What is required: Report all lines holding "part".

Given data:
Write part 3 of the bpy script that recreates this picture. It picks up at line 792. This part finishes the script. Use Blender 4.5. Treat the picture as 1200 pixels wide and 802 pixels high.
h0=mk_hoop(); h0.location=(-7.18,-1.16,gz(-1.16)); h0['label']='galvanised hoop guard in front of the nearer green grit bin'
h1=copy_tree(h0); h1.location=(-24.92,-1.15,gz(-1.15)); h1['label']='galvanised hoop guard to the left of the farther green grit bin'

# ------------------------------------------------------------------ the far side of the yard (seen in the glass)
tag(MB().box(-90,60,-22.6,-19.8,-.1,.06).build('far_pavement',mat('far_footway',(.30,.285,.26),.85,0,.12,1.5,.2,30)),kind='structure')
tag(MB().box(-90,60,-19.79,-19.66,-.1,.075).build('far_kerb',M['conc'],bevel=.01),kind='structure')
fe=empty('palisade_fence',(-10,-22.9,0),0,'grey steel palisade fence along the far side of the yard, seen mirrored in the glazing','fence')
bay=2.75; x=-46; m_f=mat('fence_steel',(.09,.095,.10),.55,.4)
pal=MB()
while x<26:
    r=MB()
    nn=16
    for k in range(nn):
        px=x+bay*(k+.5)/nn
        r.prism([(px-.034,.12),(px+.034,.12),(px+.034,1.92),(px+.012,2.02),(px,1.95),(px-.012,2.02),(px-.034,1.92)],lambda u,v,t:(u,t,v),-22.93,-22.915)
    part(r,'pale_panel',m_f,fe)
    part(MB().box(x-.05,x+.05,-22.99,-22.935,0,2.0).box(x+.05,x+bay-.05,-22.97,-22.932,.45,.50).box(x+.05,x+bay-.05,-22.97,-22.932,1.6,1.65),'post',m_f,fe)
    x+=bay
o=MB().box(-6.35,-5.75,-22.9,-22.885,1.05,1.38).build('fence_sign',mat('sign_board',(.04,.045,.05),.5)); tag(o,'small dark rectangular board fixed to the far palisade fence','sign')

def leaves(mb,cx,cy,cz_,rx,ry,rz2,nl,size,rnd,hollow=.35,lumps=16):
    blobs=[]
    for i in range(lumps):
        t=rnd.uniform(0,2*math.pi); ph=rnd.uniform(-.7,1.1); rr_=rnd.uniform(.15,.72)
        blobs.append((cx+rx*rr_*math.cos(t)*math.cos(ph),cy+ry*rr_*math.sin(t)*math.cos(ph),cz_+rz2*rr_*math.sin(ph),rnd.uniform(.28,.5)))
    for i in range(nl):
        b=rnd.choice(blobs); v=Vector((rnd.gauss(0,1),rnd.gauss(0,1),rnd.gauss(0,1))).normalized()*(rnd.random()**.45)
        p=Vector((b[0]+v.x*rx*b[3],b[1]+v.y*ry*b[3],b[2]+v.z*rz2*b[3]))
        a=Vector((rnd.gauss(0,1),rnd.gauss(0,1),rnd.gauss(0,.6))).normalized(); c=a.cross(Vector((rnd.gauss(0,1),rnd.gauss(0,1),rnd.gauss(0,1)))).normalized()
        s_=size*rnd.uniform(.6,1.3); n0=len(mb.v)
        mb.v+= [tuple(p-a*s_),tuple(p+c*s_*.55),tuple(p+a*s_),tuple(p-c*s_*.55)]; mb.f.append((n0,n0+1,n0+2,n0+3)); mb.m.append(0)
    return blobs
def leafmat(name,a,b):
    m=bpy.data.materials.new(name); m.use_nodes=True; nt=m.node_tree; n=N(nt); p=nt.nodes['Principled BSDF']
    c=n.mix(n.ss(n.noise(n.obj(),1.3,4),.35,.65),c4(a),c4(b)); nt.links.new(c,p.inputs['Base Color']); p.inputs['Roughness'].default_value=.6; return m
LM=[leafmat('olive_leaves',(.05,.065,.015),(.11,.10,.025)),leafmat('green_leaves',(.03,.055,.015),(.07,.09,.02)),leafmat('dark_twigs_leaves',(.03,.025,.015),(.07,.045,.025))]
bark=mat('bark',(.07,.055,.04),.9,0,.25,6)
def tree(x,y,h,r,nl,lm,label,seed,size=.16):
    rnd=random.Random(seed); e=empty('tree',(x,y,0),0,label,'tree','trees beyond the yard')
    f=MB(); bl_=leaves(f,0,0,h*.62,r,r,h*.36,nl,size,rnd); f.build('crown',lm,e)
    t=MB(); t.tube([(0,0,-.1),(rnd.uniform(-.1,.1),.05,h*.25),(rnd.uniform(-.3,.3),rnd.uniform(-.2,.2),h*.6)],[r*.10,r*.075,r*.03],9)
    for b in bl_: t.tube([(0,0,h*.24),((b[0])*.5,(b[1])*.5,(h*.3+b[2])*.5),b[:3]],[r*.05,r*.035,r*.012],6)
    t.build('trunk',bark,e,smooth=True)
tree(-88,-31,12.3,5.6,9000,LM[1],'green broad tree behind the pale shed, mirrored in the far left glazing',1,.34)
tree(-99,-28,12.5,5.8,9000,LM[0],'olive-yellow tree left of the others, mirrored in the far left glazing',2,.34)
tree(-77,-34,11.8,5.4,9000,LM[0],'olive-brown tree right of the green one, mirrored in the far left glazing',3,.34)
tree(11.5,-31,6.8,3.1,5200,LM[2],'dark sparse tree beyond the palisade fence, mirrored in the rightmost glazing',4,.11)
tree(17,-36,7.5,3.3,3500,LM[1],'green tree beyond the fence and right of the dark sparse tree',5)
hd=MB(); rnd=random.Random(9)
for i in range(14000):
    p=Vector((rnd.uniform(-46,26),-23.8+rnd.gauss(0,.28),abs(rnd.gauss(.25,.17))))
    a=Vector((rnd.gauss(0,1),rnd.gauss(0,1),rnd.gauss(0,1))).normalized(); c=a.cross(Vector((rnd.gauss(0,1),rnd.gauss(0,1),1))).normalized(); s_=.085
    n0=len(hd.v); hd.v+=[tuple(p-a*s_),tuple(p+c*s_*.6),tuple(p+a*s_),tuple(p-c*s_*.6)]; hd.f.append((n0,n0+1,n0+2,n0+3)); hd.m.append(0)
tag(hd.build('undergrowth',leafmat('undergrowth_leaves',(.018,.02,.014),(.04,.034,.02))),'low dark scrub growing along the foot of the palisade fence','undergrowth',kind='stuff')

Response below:
Write part 3 of the bpy script that recreates this picture. It picks up at line 792. This part finishes the script. Use Blender 4.5. Treat the picture as 1200 pixels wide and 802 pixels high.
    part(r,'pale_panel',m_f,fe)
    part(MB().box(x-.05,x+.05,-22.99,-22.935,0,2.0).box(x+.05,x+bay-.05,-22.97,-22.932,.45,.50).box(x+.05,x+bay-.05,-22.97,-22.932,1.6,1.65),'post',m_f,fe)